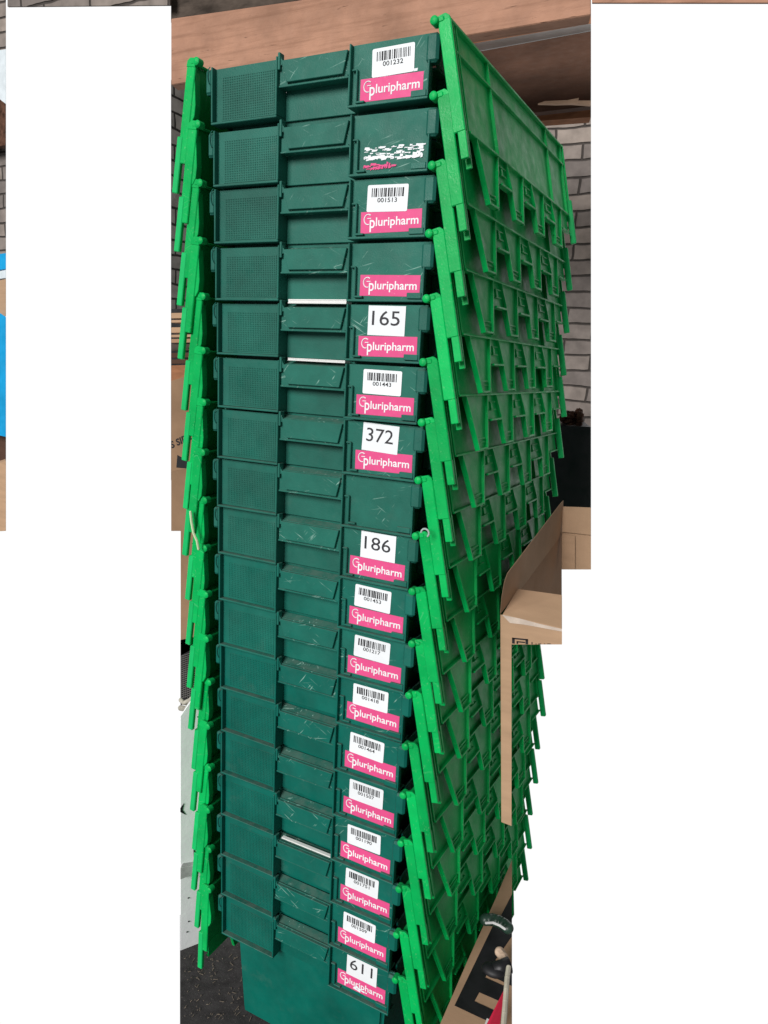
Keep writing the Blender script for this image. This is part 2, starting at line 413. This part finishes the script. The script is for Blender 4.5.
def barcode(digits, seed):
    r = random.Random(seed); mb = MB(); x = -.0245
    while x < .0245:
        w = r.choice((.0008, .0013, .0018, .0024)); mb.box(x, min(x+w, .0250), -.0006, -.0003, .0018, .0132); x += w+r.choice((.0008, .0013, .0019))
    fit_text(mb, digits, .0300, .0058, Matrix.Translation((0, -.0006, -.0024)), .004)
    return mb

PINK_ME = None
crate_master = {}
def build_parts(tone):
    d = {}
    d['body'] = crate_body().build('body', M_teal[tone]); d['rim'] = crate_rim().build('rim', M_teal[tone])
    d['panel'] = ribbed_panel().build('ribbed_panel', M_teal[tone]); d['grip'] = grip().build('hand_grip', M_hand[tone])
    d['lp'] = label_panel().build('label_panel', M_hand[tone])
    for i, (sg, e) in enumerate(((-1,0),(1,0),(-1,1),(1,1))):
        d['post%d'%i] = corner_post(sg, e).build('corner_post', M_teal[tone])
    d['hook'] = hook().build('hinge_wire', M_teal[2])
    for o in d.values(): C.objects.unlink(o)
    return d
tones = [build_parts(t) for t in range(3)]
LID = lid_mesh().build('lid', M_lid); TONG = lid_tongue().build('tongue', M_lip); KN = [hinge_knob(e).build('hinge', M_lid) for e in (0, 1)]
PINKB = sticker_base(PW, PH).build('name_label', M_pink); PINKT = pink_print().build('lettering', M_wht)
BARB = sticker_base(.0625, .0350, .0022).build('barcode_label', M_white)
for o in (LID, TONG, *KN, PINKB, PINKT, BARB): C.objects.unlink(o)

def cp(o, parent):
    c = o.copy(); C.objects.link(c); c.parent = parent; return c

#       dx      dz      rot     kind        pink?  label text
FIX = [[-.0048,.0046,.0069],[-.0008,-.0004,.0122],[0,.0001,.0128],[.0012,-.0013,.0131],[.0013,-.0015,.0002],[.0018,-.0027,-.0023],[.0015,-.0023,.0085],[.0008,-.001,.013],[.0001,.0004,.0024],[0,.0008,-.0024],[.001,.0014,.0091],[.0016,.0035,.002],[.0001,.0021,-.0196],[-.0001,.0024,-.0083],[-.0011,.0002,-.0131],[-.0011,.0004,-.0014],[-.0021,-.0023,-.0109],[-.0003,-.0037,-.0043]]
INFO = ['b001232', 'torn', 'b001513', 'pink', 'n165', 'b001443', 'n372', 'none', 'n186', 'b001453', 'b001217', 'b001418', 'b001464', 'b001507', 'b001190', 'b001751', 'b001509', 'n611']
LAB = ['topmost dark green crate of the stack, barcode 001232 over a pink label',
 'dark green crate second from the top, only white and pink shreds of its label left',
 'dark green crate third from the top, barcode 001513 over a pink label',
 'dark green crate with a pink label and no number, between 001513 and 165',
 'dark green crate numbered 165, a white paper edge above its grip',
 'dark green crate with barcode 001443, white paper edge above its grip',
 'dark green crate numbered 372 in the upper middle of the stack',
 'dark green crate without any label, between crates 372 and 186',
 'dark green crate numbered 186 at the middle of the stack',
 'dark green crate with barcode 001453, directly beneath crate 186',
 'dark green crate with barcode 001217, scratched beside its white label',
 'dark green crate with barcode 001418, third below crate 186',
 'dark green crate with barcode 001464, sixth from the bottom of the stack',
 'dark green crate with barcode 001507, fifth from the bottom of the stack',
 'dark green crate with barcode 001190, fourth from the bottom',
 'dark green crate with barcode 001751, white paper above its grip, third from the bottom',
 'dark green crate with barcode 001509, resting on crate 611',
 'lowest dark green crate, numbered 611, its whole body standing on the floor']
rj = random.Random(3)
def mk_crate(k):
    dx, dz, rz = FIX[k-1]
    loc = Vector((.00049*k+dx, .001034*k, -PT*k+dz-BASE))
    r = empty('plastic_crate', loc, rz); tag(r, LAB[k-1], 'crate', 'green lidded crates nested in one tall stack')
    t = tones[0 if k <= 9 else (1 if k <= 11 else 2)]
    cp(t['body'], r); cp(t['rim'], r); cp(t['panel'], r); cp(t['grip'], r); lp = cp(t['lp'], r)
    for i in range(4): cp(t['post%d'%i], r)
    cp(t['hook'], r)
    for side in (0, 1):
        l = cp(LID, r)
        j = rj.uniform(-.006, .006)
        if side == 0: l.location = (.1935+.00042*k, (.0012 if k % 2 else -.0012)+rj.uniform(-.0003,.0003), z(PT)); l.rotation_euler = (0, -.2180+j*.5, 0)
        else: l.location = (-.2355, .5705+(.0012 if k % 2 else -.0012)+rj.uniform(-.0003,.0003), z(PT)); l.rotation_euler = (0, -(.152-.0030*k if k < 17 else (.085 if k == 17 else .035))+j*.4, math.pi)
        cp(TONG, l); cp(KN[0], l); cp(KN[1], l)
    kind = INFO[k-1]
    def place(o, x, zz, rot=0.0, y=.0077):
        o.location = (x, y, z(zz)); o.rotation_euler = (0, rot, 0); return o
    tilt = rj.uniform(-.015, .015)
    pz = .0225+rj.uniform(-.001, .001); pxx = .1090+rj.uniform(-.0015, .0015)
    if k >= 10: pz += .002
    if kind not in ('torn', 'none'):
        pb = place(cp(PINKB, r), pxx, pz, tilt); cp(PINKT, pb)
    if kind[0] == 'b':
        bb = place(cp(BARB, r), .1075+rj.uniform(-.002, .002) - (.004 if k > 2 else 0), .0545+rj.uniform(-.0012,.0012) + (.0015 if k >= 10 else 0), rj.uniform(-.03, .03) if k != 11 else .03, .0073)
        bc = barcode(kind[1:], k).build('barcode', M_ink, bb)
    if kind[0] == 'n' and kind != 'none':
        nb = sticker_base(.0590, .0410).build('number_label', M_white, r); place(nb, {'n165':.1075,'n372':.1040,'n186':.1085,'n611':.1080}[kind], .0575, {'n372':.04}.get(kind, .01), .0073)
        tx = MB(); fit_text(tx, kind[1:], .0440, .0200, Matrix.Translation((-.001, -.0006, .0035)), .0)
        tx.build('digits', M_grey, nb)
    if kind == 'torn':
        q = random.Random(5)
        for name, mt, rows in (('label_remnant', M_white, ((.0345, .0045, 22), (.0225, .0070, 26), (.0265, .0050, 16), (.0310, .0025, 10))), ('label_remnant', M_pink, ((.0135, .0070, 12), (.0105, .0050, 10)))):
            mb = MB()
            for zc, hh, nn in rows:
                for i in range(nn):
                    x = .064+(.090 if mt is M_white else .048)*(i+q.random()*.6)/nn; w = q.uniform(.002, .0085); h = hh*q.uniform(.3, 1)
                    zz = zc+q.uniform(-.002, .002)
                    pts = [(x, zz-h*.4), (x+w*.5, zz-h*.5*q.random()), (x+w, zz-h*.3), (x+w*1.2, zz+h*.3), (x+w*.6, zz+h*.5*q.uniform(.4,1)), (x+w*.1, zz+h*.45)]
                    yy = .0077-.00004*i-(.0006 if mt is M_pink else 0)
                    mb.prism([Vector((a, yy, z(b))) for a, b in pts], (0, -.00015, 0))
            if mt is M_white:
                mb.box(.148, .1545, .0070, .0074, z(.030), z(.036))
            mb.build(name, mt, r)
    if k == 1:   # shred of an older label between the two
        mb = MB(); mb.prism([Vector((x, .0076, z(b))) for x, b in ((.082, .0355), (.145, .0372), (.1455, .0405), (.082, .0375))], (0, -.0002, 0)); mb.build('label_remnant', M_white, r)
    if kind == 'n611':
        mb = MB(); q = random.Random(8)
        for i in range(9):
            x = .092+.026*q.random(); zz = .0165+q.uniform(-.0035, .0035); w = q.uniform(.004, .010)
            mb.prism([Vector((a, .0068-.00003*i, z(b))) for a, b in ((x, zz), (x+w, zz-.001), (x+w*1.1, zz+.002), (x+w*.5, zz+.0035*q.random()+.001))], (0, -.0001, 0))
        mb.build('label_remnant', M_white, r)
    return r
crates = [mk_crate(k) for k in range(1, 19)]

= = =

STATED PROBLEM – From the first line above through the line containing "c = o.copy();", copy everything exactly, without the pictures.

WORKED ANSWER –
Keep writing the Blender script for this image. This is part 2, starting at line 413. This part finishes the script. The script is for Blender 4.5.
def barcode(digits, seed):
    r = random.Random(seed); mb = MB(); x = -.0245
    while x < .0245:
        w = r.choice((.0008, .0013, .0018, .0024)); mb.box(x, min(x+w, .0250), -.0006, -.0003, .0018, .0132); x += w+r.choice((.0008, .0013, .0019))
    fit_text(mb, digits, .0300, .0058, Matrix.Translation((0, -.0006, -.0024)), .004)
    return mb

PINK_ME = None
crate_master = {}
def build_parts(tone):
    d = {}
    d['body'] = crate_body().build('body', M_teal[tone]); d['rim'] = crate_rim().build('rim', M_teal[tone])
    d['panel'] = ribbed_panel().build('ribbed_panel', M_teal[tone]); d['grip'] = grip().build('hand_grip', M_hand[tone])
    d['lp'] = label_panel().build('label_panel', M_hand[tone])
    for i, (sg, e) in enumerate(((-1,0),(1,0),(-1,1),(1,1))):
        d['post%d'%i] = corner_post(sg, e).build('corner_post', M_teal[tone])
    d['hook'] = hook().build('hinge_wire', M_teal[2])
    for o in d.values(): C.objects.unlink(o)
    return d
tones = [build_parts(t) for t in range(3)]
LID = lid_mesh().build('lid', M_lid); TONG = lid_tongue().build('tongue', M_lip); KN = [hinge_knob(e).build('hinge', M_lid) for e in (0, 1)]
PINKB = sticker_base(PW, PH).build('name_label', M_pink); PINKT = pink_print().build('lettering', M_wht)
BARB = sticker_base(.0625, .0350, .0022).build('barcode_label', M_white)
for o in (LID, TONG, *KN, PINKB, PINKT, BARB): C.objects.unlink(o)

def cp(o, parent):
    c = o.copy(); C.objects.link(c); c.parent = parent; return c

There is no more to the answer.